Workers would be subject to public pressure from their peers to sign cards, and would have no additional chance to consider their decision. Vote totals in recent organizing elections show a big fall-off in the number of workers who sign cards asking for a vote and the number who actually cast ballots in favor of the union.

Workers deserve the opportunity for a more careful consideration of their decision, and the right to make that choice without broadcasting it to their peers. The bill contains no language governing what the card should look like or how they should read, opening the possibility that some workers will be misled into signing.

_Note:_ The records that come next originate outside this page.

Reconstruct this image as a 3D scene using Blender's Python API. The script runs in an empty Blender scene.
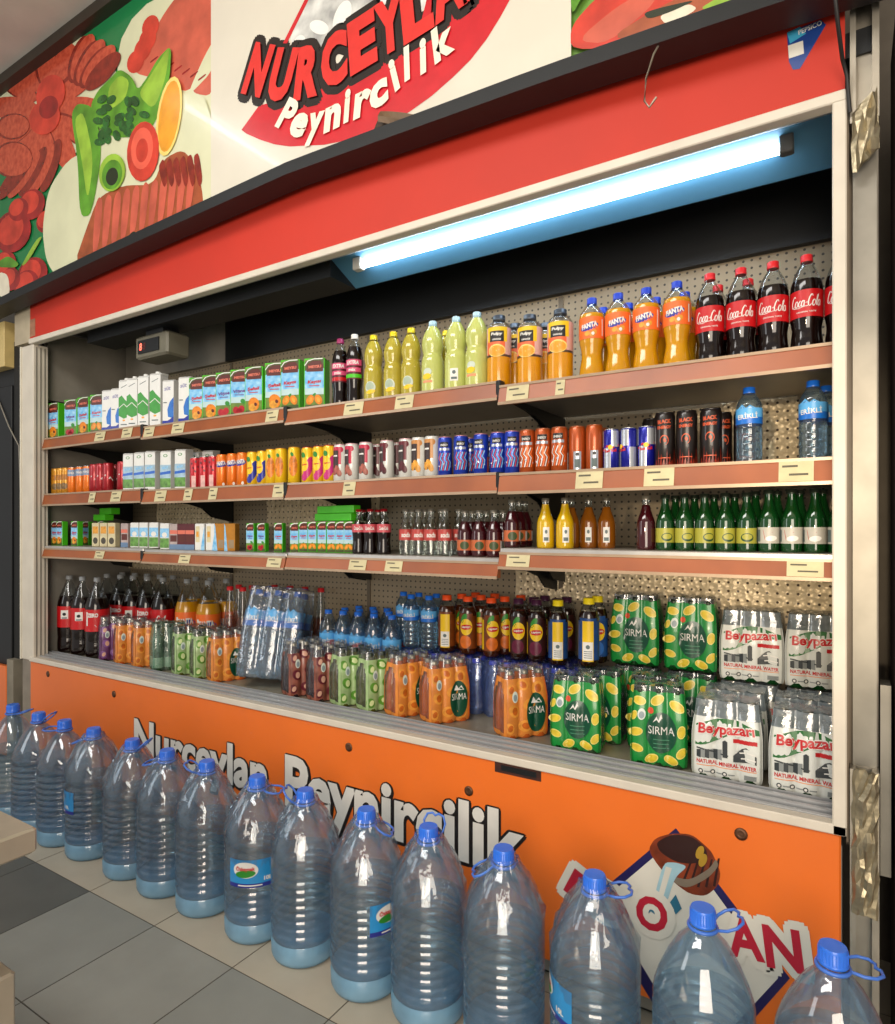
import bpy, math, random
from mathutils import Vector, Matrix
from mathutils.geometry import tessellate_polygon
random.seed(7)
PI = math.pi
C = bpy.context.scene.collection
SC = bpy.context.scene
# ------------------------------------------------------------------ camera
FPX, CXP, CYP, YAW, H = 643.0, 447.5, 528.3, math.radians(31.85), 1.37
cam = bpy.data.cameras.new('camera'); camo = bpy.data.objects.new('camera', cam); C.objects.link(camo)
cam.sensor_fit = 'VERTICAL'; cam.sensor_height = 32.0; cam.lens = 32.0 * FPX / 1024.0
cam.shift_y = (CYP - 512.0) / 1024.0
cam.clip_start = 0.02
camo.location = (0, 0, H); camo.rotation_euler = (PI / 2, 0, YAW)
SC.camera = camo
# ------------------------------------------------------------------ view, world, lights
SC.view_settings.view_transform = 'Standard'
SC.view_settings.look = 'None'
SC.view_settings.gamma = 1.0
SC.view_settings.use_curve_mapping = False
SC.view_settings.exposure = 0.32
SC.cycles.transparent_max_bounces = 40
SC.cycles.max_bounces = 14
SC.cycles.transmission_bounces = 12
SC.cycles.caustics_reflective = False
SC.cycles.caustics_refractive = False
SC.cycles.sample_clamp_indirect = 6.0
W = bpy.data.worlds.new('room_air'); SC.world = W; W.use_nodes = True
WORLD_STRENGTH = 0.34
bg = W.node_tree.nodes['Background']; bg.inputs[0].default_value = (1.0, 0.97, 0.93, 1); bg.inputs[1].default_value = WORLD_STRENGTH


def area(name, loc, target, size, size_y, power, col):
    l = bpy.data.lights.new(name, 'AREA'); l.shape = 'RECTANGLE'; l.size = size; l.size_y = size_y
    l.energy = power; l.color = col
    o = bpy.data.objects.new(name, l); C.objects.link(o); o.location = loc
    o.rotation_euler = (Vector(target) - Vector(loc)).to_track_quat('-Z', 'Y').to_euler()
    return o


area('daylight_from_the_street', (1.1, -2.9, 1.8), (-0.6, 1.9, 0.9), 2.4, 2.6, 140, (1.0, 0.87, 0.72))
area('shop_ceiling_light', (-1.6, -0.6, 3.7), (-1.6, 1.2, 0.6), 2.6, 0.8, 62, (1.0, 0.97, 0.92))
area('daylight_far_entrance', (-4.6, -1.6, 2.4), (-3.0, 1.8, 1.2), 1.2, 2.2, 22, (0.95, 0.98, 1.0))
sp = bpy.data.lights.new('added_warm_foil_spot', 'SPOT'); sp.energy = 420; sp.color = (1.0, .80, .55); sp.spot_size = math.radians(13); sp.spot_blend = .9; sp.shadow_soft_size = .10  # warm spot added to brighten the foil at the right back; source unseen
spo = bpy.data.objects.new('added_warm_foil_spot', sp); C.objects.link(spo); spo.location = (-.1, -3.6, 1.62); spo.rotation_euler = (Vector((-.14, 2.3, 1.36)) - Vector(spo.location)).to_track_quat('-Z', 'Y').to_euler()
TUBE_STRENGTH = 17.0
CEILING_TUBE_STRENGTH = 9.0


# ------------------------------------------------------------------ pixel -> place helpers
def tanp(u):
    return math.tan(math.atan((u - CXP) / FPX) - YAW)


def X(u, y):                     # x of the sight line through column u, at depth plane y
    return y * tanp(u)


def XZ(u, v, y):
    a = (u - CXP) / FPX
    t = y / (a * math.sin(YAW) + math.cos(YAW))
    return (a * math.cos(YAW) - math.sin(YAW)) * t, H - (v - CYP) / FPX * t


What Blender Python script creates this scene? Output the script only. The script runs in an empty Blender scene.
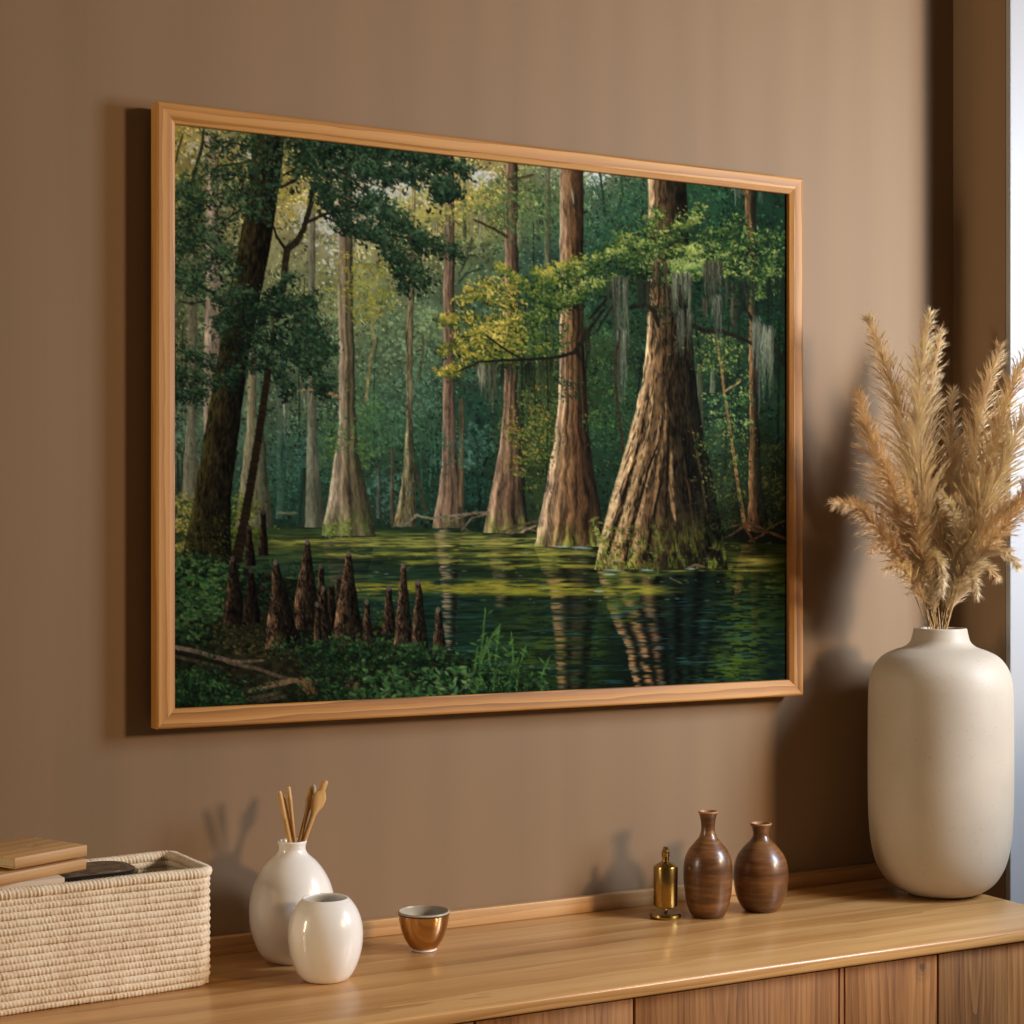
import bpy, bmesh, math, random
import numpy as np
from mathutils import Vector, Matrix
# A shelf corner by a window: a big framed swamp painting over a wooden sideboard
# with a rope basket, vases, a cup and a tall pot of dried pampas grass.
# World axes: x runs along the picture wall, y towards it, z up (metres).
EYE = 1.365; TABLE = 0.75; WALL = 2.5; RIGHT = 2.267
YAW = math.radians(28.05); FPX = 1750.0; HOR = 539.0
scene = bpy.context.scene
COL = scene.collection

def at(px, py, y):
    """point of the room seen at a picture position, on the plane y = const"""
    u = (px - 512) / FPX
    dx, dy = math.sin(YAW) + u * math.cos(YAW), math.cos(YAW) - u * math.sin(YAW)
    t = y / dy
    return Vector((dx * t, y, EYE - (py - HOR) / FPX * t))

# ------------------------------------------------------------------ object helpers
def link(name, me, m=None, parent=None):
    o = bpy.data.objects.new(name, me); COL.objects.link(o)
    if m is not None: me.materials.append(m)
    if parent is not None: o.parent = parent
    return o

def obj(name, bm, m, parent=None, smooth=True, sharp=35):
    me = bpy.data.meshes.new(name)
    bmesh.ops.recalc_face_normals(bm, faces=bm.faces)
    bm.to_mesh(me); bm.free()
    if smooth:
        me.polygons.foreach_set('use_smooth', [True] * len(me.polygons))
        me.set_sharp_from_angle(angle=math.radians(sharp))
    return link(name, me, m, parent)

def raw(name, V, F, m, parent=None, smooth=True):
    me = bpy.data.meshes.new(name); me.from_pydata([tuple(v) for v in V], [], F); me.update()
    if smooth: me.polygons.foreach_set('use_smooth', [True] * len(me.polygons))
    return link(name, me, m, parent)

def thing(name, label, cat, loc=(0, 0, 0), rz=0.0, group=None):
    o = bpy.data.objects.new(name, None); COL.objects.link(o); o.empty_display_size = .05
    o.location = loc; o.rotation_euler = (0, 0, rz)
    return tag(o, label, cat, group)

def tag(o, label, cat, group=None):
    o['label'] = label; o['category'] = cat
    if group: o['group'] = group
    return o

def struct(name, bm, m, smooth=False):
    o = obj(name, bm, m, None, smooth); o['kind'] = 'structure'; return o

def add_box(bm, lo, hi, bevel=0.0, seg=2):
    r = bmesh.ops.create_cube(bm, size=1.0)
    c = [(lo[i] + hi[i]) / 2 for i in range(3)]; s = [hi[i] - lo[i] for i in range(3)]
    for v in r['verts']: v.co = Vector((c[0] + v.co.x * s[0], c[1] + v.co.y * s[1], c[2] + v.co.z * s[2]))
    if bevel:
        es = list({e for v in r['verts'] for e in v.link_edges})
        bmesh.ops.bevel(bm, geom=es, offset=bevel, segments=seg, affect='EDGES', profile=.5)
    return bm

def box(lo, hi, bevel=0.0, seg=2): return add_box(bmesh.new(), lo, hi, bevel, seg)

def smooth_profile(pts, n=6):
    """Catmull-Rom through (r, z) points; a repeated point keeps a corner"""
    out = []; P = [np.array(p, float) for p in pts]
    for i in range(len(P) - 1):
        p0, p1, p2, p3 = P[max(0, i - 1)], P[i], P[i + 1], P[min(len(P) - 1, i + 2)]
        if np.allclose(p1, p2): continue
        for k in range(n):
            t = k / n
            out.append(.5 * ((2 * p1) + (-p0 + p2) * t + (2 * p0 - 5 * p1 + 4 * p2 - p3) * t * t + (-p0 + 3 * p1 - 3 * p2 + p3) * t ** 3))
    out.append(P[-1]); return [(max(0., float(q[0])), float(q[1])) for q in out]

def lathe(prof, seg=72):
    bm = bmesh.new(); rings = []
    for r, z in prof:
        if r < 1e-5: rings.append([bm.verts.new((0, 0, z))])
        else: rings.append([bm.verts.new((r * math.cos(2 * math.pi * k / seg), r * math.sin(2 * math.pi * k / seg), z)) for k in range(seg)])
    for a, b in zip(rings, rings[1:]):
        for k in range(seg):
            j = (k + 1) % seg
            if len(a) == 1 and len(b) == 1: break
            if len(a) == 1: bm.faces.new((a[0], b[k], b[j]))
            elif len(b) == 1: bm.faces.new((a[k], a[j], b[0]))
            else: bm.faces.new((a[k], a[j], b[j], b[k]))
    return bm

def rod(bm, pts, rad, seg=10):
    """round bar through points with a radius at each; closed ends"""
    P = [Vector(p) for p in pts]; rings = []
    up = Vector((0, 1, 0))
    for i, p in enumerate(P):
        d = (P[min(i + 1, len(P) - 1)] - P[max(i - 1, 0)]).normalized()
        a = d.cross(up); a = a.normalized() if a.length > 1e-4 else Vector((1, 0, 0)); b = d.cross(a)
        r = rad[i] if hasattr(rad, '__len__') else rad
        if not hasattr(r, '__len__'): r = (r, r)
        rings.append([bm.verts.new(p + a * (r[0] * math.cos(2 * math.pi * k / seg)) + b * (r[1] * math.sin(2 * math.pi * k / seg))) for k in range(seg)])
    for a, b in zip(rings, rings[1:]):
        for k in range(seg): bm.faces.new((a[k], a[(k + 1) % seg], b[(k + 1) % seg], b[k]))
    bm.faces.new(rings[0][::-1]); bm.faces.new(rings[-1])
    return bm

# ------------------------------------------------------------------ materials
def lin(c): return tuple(((v / 255) / 12.92 if v / 255 <= .04045 else ((v / 255 + .055) / 1.055) ** 2.4) for v in c)

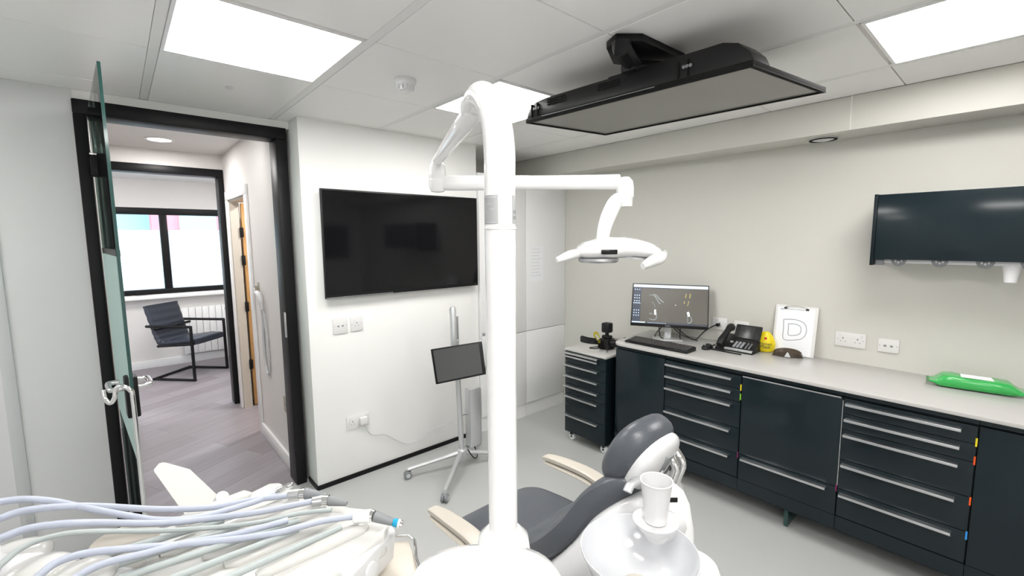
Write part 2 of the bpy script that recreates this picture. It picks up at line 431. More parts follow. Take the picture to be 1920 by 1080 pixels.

Employers also should have the right to make their case against the union. Under a card check system, a company may not even know it is being organized until after the cards are signed and the deal is done.

Ron Gettelfinger, president of the United Auto Workers union, argues that the card check law is needed because workers are fired or severely harassed by employers in 25 percent of organizing drives. If that’s the case, additional protection of workers from retribution can be crafted without taking the fairness out of labor law. Unions should have the right to organize and to do so in an environment free of intimidation. But at the same time, workers shouldn’t be subjected to the potential of equally unpleasant treatment by union organizers.

Perhaps the most bothersome piece of this bill is that it requires the first contract to go to a federal arbitrator if the union and company can’t agree to terms. In Michigan, a similar binding arbitration guarantee for public safety officers has been a budget buster for local governments and assures that many contract negotiations end up being decided by an arbitrator.

It’s no secret that private companies don’t like to be unionized, for reasons both good and bad, but primarily because it drives up the cost of doing business. Labor costs are a chief consideration when companies decide where to create jobs. This bill will increase the incentive to take jobs, particularly manufacturing jobs, to less costly places.

Traditional union states such as Michigan will be placed at a further disadvantage with right-to-work states, where the impact of organizing is mitigated by the freedom workers have to refuse to join the union once it’s formed.

This is a bad bill. It’s unfair to workers and robs them of a right that should be available to all. And it is a needless distraction at a time when Congress should be focusing on pragmatic decision-making aimed at quickly restoring the economy.